Andrew Zahrt Receives Scialog Funding for Automating Chemical Laboratories
Andrew Zahrt, an assistant professor of chemistry, is a member of one of seven teams of early career researchers that have won Scialog funding for automating chemical laboratories. Zahrt’s team’s project is called Automated Workflows to Assess Physical Constraints in Neural Networks for Molecular Property Prediction.
As large amounts of data have become routinely accessible to organic chemists, scientists have developed data-driven workflows that automate or optimize tasks based on data analysis. Zahrt’s research focuses on bridging the gap between the amount of data available and the limited types of data-driven workflows that exist. He is working on strategies designed to complement existing workflows, to be flexible, and to be accessible to labs with different levels of equipment and expertise. Using the technology, he and his lab seek to expedite reaction optimization, catalyst design, reaction analysis, and reaction discovery, developing useful synthetic reactions along the way.
The awards are given through Scialog: Automating Chemical Laboratories, a three-year initiative that aims to accelerate innovation and broaden access within the chemical enterprise through advances in automated instrumentation and artificial intelligence.

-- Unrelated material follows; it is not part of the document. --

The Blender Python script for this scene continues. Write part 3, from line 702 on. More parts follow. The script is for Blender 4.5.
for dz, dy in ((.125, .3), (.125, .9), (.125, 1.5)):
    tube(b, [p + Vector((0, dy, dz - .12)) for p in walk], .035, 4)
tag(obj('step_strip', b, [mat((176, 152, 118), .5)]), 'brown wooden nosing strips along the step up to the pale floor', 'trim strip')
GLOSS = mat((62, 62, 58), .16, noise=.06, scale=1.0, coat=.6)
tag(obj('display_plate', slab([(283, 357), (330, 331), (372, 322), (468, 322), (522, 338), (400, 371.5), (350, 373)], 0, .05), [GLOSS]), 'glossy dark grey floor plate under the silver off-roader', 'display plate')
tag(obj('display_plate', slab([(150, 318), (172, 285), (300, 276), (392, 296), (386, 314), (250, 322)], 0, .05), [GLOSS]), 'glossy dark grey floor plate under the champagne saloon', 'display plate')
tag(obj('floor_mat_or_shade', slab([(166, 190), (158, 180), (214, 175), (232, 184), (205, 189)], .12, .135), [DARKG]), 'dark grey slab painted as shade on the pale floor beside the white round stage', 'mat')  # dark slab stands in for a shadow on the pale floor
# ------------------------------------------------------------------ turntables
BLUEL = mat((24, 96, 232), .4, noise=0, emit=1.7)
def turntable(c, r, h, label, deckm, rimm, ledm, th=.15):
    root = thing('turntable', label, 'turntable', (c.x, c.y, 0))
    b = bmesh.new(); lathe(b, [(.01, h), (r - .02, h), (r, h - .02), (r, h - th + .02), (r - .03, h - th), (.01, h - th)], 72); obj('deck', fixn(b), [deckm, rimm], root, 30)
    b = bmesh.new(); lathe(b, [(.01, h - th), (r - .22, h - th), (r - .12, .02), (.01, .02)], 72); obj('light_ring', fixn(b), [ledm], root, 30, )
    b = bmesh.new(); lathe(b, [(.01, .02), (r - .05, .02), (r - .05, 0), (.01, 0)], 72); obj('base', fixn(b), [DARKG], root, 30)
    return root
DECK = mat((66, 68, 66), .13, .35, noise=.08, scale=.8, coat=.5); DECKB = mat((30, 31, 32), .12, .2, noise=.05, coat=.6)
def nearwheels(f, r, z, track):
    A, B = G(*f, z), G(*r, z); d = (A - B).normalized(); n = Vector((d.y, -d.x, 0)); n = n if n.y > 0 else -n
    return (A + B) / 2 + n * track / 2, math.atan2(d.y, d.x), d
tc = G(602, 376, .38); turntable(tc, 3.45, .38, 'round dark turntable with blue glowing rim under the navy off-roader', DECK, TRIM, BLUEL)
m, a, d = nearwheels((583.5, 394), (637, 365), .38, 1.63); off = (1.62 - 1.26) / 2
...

Individual awards of $60,000 will go to 17 researchers from several institutions in the United States and Canada.
Scialog, short for “science + dialog,” was created in 2010 by the Research Corporation for Science Advancement. The Scialog format aims to accelerate breakthroughs by building a creative network of scientists that crosses disciplinary silos and by stimulating intensive conversation around a scientific theme of global importance. Participants are selected from multiple disciplines, approaches, and methodologies and propose high-risk, high-reward projects based on innovative ideas.